Enfin, la « stratégie de blocage », par l'usage des agences spécialisées contre l'accréditation, par des pétitions hostiles aux syndicats, ou même par des menaces physiques. « Alors que le Québec est regardé comme un territoire où le syndicalisme est dans une meilleure position qu'en France, les auteures nous montrent que la situation se dégrade fortement, suivant ainsi l'influence des Etats-Unis », explique encore l'auteur de la synthèse.
Enfin, en Espagne, Enrique Martin-Criado et Pilar Carvajal-Soria montrent comment le Corte Ingles, puis l'ensemble des supermarchés (dont El Campo, le Auchan espagnol, ou Carrefour), ont favorisé le développement de syndicats « maison ». La direction mène une politique de chantage aux bons horaires pour s'assurer que les salariés n'adhèrent pas aux syndicats historiques et indépendants du patronat.
Empêcher le développement d'une représentation autonome
« Partout, on observe une politique grandissante de différenciation. Les employeurs ne mènent plus de bataille contre le syndicalisme en tant que tel, mais préfèrent le détourner à leur profit, et opèrent un tri entre les « bons » syndicats, acquis à leur cause, et les mauvais », explique Jean-Marie Pernot.

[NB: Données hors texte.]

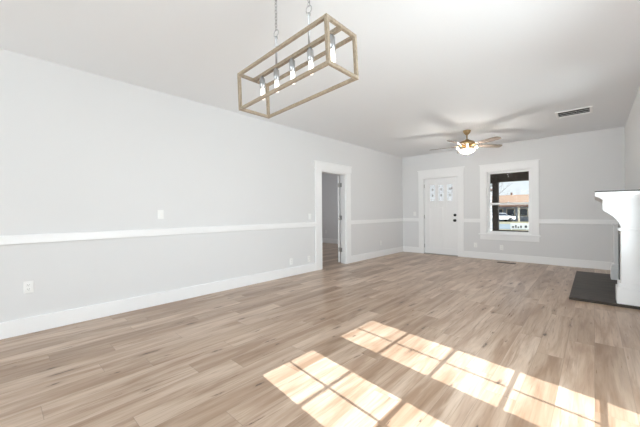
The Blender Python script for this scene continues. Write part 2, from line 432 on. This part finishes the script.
# front door
b = MB(); y1 = YB; y0 = YB - ct
b.box(-3.625, FX0 - .012, y0, y1, 0, 2.08).box(FX1 + .012, -2.435, y0, y1, 0, 2.08)
b.box(-3.625, -2.435, y0 - .006, y1, 2.08, 2.275).box(-3.65, -2.41, y0 - .018, y1, 2.275, 2.30)
b.box(FX0 - .012, FX1 + .012, y0, y1, FZ + .012, 2.08)
for xx in (FX0 - .03, FX1 + .01): b.box(xx, xx + .02, YB, YB + .15, 0, FZ + .03)
b.box(FX0 - .01, FX1 + .01, YB, YB + .15, FZ + .008, FZ + .03)
struct(b.build('trim_5', M['trim'], bevel=0.003))
d1 = sroot('door_1', (FX0 + .004, YB + .02, 0.02))
DW, DH = FX1 - FX0 - .008, FZ - .02
lites = [(0.145, 0.300), (0.374, 0.529), (0.603, 0.758)]; lz0, lz1 = 1.42, 1.86
b = MB(); xs = [0] + [v for p in lites for v in p] + [DW]
b.box(0, DW, 0, .044, 0, 0.16).box(0, DW, 0, .044, lz1, DH)
for i in range(0, len(xs), 2): b.box(xs[i], xs[i + 1], 0, .044, 1.25 if 0 < i < 6 else .16, lz1)
for p in lites: b.box(p[0], p[1], 0, .044, 1.25, lz0)
pw = (0.12, DW - .12)
b.box(pw[0] - .01, DW / 2 - .06, .010, .036, .15, 1.26).box(DW / 2 + .06, pw[1] + .01, .010, .036, .15, 1.26).box(DW / 2 - .06, DW / 2 + .06, 0, .044, .16, 1.25)
b.build('door_panel', M['door'], d1, bevel=0.004)
for i, p in enumerate(lites):
    g = MB().box(p[0], p[1], .018, .026, lz0, lz1).build('door_light', M['frost'], d1)
    c = MB(); cx = (p[0] + p[1]) / 2
    for px in (p[0] + .035, p[1] - .035): c.box(px - .003, px + .003, .014, .018, lz0, lz1)
    for pz in (lz0 + .05, lz1 - .05, (lz0 + lz1) / 2): c.box(p[0], p[1], .014, .018, pz - .003, pz + .003)
    c.prism([(cx, 1.52), (cx + .028, 1.575), (cx, 1.63), (cx - .028, 1.575)], 'y', .013, .018)
    c.prism([(cx, 1.68), (cx + .028, 1.735), (cx, 1.79), (cx - .028, 1.735)], 'y', .013, .018)
    c.build('lead_came', M['came'], g)
    s = MB()
    for (a0, a1, c0, c1) in ((p[0] - .012, p[0] + .008, lz0 - .012, lz1 + .012), (p[1] - .008, p[1] + .012, lz0 - .012, lz1 + .012)): s.box(a0, a1, -.006, .012, c0, c1)
    s.box(p[0] + .008, p[1] - .008, -.006, .012, lz0 - .012, lz0 + .008).box(p[0] + .008, p[1] - .008, -.006, .012, lz1 - .008, lz1 + .012)
    s.build('glazing_bead', M['door'], g)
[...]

Au Canada, cette politique est menée au niveau de l'entrepreneur, en Espagne, au niveau du groupement d'entreprises, et en Turquie, par le gouvernement lui même. « L'enjeu central de ces politique est d'empêcher le développement d'un syndicat indépendant », poursuit le chercheur.
On n’observe pas une autre politique en France. « La loi de 2016 est pro-syndicale. Elle accroît le nombre d'heures de délégation, de négociation, finance mieux la formation syndicale, permet de faire une validation des savoirs acquis.

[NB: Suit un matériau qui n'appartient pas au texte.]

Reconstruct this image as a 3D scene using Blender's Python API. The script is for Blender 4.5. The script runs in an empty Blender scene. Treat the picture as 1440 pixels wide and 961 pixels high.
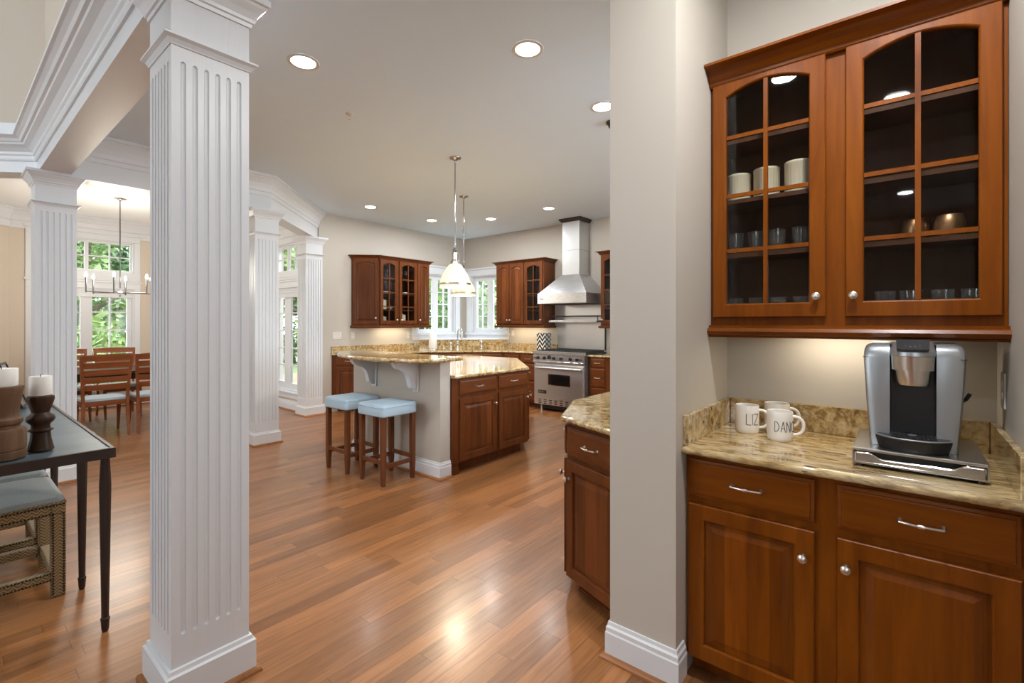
import bpy, math, random
from mathutils import Vector, Matrix

# ------------------------------------------------------------------ scene, camera, light
S = bpy.context.scene
COL = S.collection
S.render.engine = 'CYCLES'
S.cycles.use_denoising = True
S.cycles.max_bounces = 12
S.cycles.diffuse_bounces = 8
S.cycles.glossy_bounces = 5
S.cycles.transparent_max_bounces = 16
S.cycles.caustics_reflective = False
S.cycles.caustics_refractive = False
S.cycles.sample_clamp_indirect = 6.0
S.view_settings.view_transform = 'Standard'
S.view_settings.look = 'None'
S.view_settings.gamma = 1.0
S.view_settings.use_curve_mapping = False
S.view_settings.exposure = 0.93

THETA = math.radians(39.5)
EYE = 1.395
cam_d = bpy.data.cameras.new('camera')
cam_d.sensor_width = 36.0
cam_d.lens = 668.0 / 1440.0 * 36.0
cam_d.shift_y = -(480.5 - 454.0) / 1440.0
cam_d.clip_start = 0.05
cam_d.clip_end = 200
cam = bpy.data.objects.new('camera', cam_d)
cam.location = (0, 0, EYE)
cam.rotation_euler = (math.radians(90), 0, THETA)
COL.objects.link(cam)
S.camera = cam

# bright overcast sky
world = bpy.data.worlds.new('sky')
S.world = world
world.use_nodes = True
wn = world.node_tree
wn.nodes.clear()
w_out = wn.nodes.new('ShaderNodeOutputWorld')
w_bg = wn.nodes.new('ShaderNodeBackground')
w_bg.inputs['Color'].default_value = (0.86, 0.94, 1.0, 1)
w_bg.inputs['Strength'].default_value = 4.4
wn.links.new(w_bg.outputs[0], w_out.inputs[0])

def area_light(name, loc, rot, sx, sy, watts, color=(1, 1, 1), spread=180):
    l = bpy.data.lights.new(name, 'AREA')
    l.shape = 'RECTANGLE' if sy else 'DISK'
    l.size = sx
    if sy: l.size_y = sy
    l.energy = watts
    l.color = color
    l.spread = math.radians(spread)
    o = bpy.data.objects.new(name, l)
    o.location = loc
    o.rotation_euler = rot
    COL.objects.link(o)
    return o

DOWNLIGHT_W = 6.0
HALL_W = 4.0
PENDANT_W = 14.0
UNDER_CABINET_W = 1.2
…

Mais ceux qui entreront dans ces mécanismes devront accepter le primat de la négociation sur les autres types de syndicalisme. Ainsi, ces nouvelles règles, loin d'être neutres, poussent les syndicats qui ne veulent pas se conformer à ce moule dans les marges... mettant ainsi une fois de plus en danger l'autonomie de représentation des travailleurs », conclut le chercheur.